This post is something of a chain reaction since I'm writing it as a result of reading and replying to recent posts by
Connie Rose on her wonderfully varied blog and by
Margaret Cooter (introduced to me by Connie) who has also had much to say on the subject.
They were both writing about doing something new and Margaret especially was asking why people start something they can't do at all, with all the uncertainty, the inevitable failures and the frustrations.
When I retired almost 7 years ago, I took up textile art with very little specific previous experience but with a great deal of enthusiasm and a belief that given time I might be able to 'do it'. So perhaps that's some sort of an answer to the question of why people start completely new things - a certain level of faith, maybe blind and misguided, but nevertheless faith in themselves and their abilities.
Also, there was for me then a need to start something new and enthralling after giving up a very fulfilling and time-consuming job. I am no good at just pottering. I need a 'passion' to occupy and intrigue me otherwise I quickly become bored and frustrated.
For me though it was about more than just time-filling. All my adult life I'd told myself that, when I had time, I would go back intensively to the 'arty stuff' that I'd parked in my early 20s to earn a living. I knew that this was what I was going to do - not quite how - but certainly in general terms that art in some form was what I would turn to. This new start was the result of a promise to myself and, at some deep level, I felt I had no choice but to keep if I was to have peace of mind.

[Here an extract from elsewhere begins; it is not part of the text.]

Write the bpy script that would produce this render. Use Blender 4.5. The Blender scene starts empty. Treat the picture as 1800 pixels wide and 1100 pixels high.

I love the challenge of learning in any situation. It's a thrill for me. I find all the reading, researching, asking of questions, experimenting and playing fascinating for its own sake as well as for what it then allows me to do. Perhaps then, that is another aspect to it all - a love of learning and seeking out new skills.
I suppose also that the curiosity that makes us human drives us forward to seek out new areas of endeavour, even when the areas are unknown, puzzling and fraught with risk. There is the 'How would that work?', 'What if I did that?' and 'perhaps if I tried that' which is irresistible.
I've luckily discovered that starting anew in this way could be exciting as well as intimidating. I've posted here two of my very early pieces that I am happy to admit to. There were many others that didn't make the grade. These two were both serious labours of love, in hand stitch only, because I had yet to learn to use a sewing machine creatively. By the time I had completed the first - the white on white piece I called Moon and Stars - I was hooked. So perhaps that is another answer - we are seeking the small moments of thrill when things start to take shape against all the odds.
Textile art has introduced me to very good friends, both here and in the 'real' world. I'm sure that companionship is what many seek when they look for new things and that this is especially true for women. We like to talk to and support one another and above all to find and interact with kindred spirits. This is an important driver for us.
Above all though, for me, I seek the pleasure this textile art thing brings, pure and simple. I ask myself every time I sit down to draw, paint or stitch, what more could I want? I just know how lucky am I to have the time, the interest and the opportunity to do it when I want.